Tuesday, October 15, 2013

POOC DEFINED


Persistent Online Open Course

I took a couple MOOCs, 'Massively" (the word came from the MMRPGs) Open Online Course and I like them a lot. I am convinced I learned things which I could learn only in this way—on my own volition, on my own time, in my own space. It’s a great idea, and I want to do it, too. However, I think I am barred from working on a MOOC because ALL the MOOCs are premised that they must start in an institution of higher learning.
Even if they may be the new kid on the block, or even the L'Enfant Terrible, they have found safe haven on campus. I am reminded of a time in pre-war United States when people who were thinking outside the walls of academe were at first written off as kooks were later embraced and given stations in the universities. They were a big draw, in a sense, like hiring a movie star.
Sometimes this neutralized an otherwise powerful individual as it made their ideas okay and worthy of consideration. I think it was due partly because the universities wanted to appear to be cool, and appear to be doing what they are supposed to do. Usually, the new ideas would die on campus because of various reasons—they could not be accredited, there was not enough money, they involved illegalities, etc.

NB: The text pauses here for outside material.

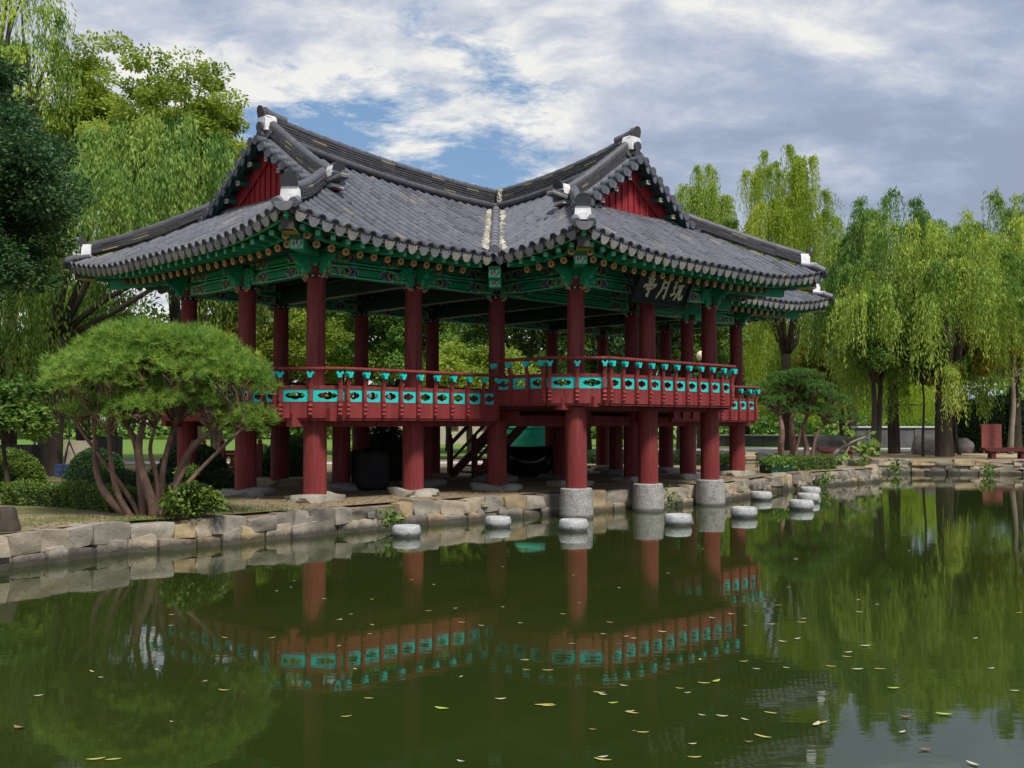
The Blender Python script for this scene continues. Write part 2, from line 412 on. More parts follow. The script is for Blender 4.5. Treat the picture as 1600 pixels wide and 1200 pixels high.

It was a case of indispensable enemies—where the two forces needed each other to keep from doing what it must appear that they were trying to do.
I wanted to teach printmaking online in 1980, but it couldn't be an accredited course, so I took the concept to noncredit learning. They couldn't support it because the art school wouldn't approve it. It was a catch-22 situation, sort of, but mainly it was to protect the jobs of the professors and administrators. When a person in a distant, rural town could learn something they otherwise would have to move to Seattle to learn, they would be less motivated to move and pay the university tuition and conform to the accreditation in place.

Solution

The solution to the problem of teaching printmaking the way it really should be taught—as experience and as a preparation for future learning—is to put it where almost everyone can get at it. In the toy store, have the Wee Woodie Rembrandt press to start with. Online, have the instruction for trying to use the WeeWoodie, even building one from scratch. In schools, have a model on hand for after-school. At home, have clubs for vacation-time activities.

Next, create a persistent world—call it a Website—very like the persistent online games that became MMRPGs. Some parts of the world might be adventures in the game sense, in that they feature unnecessary obstacles to keep the user involved for awhile. But, mostly, it is a place to explore the techniques associate with the act of making exactly repeatable images, from the making of the press to the making of the plates to the making of the prints.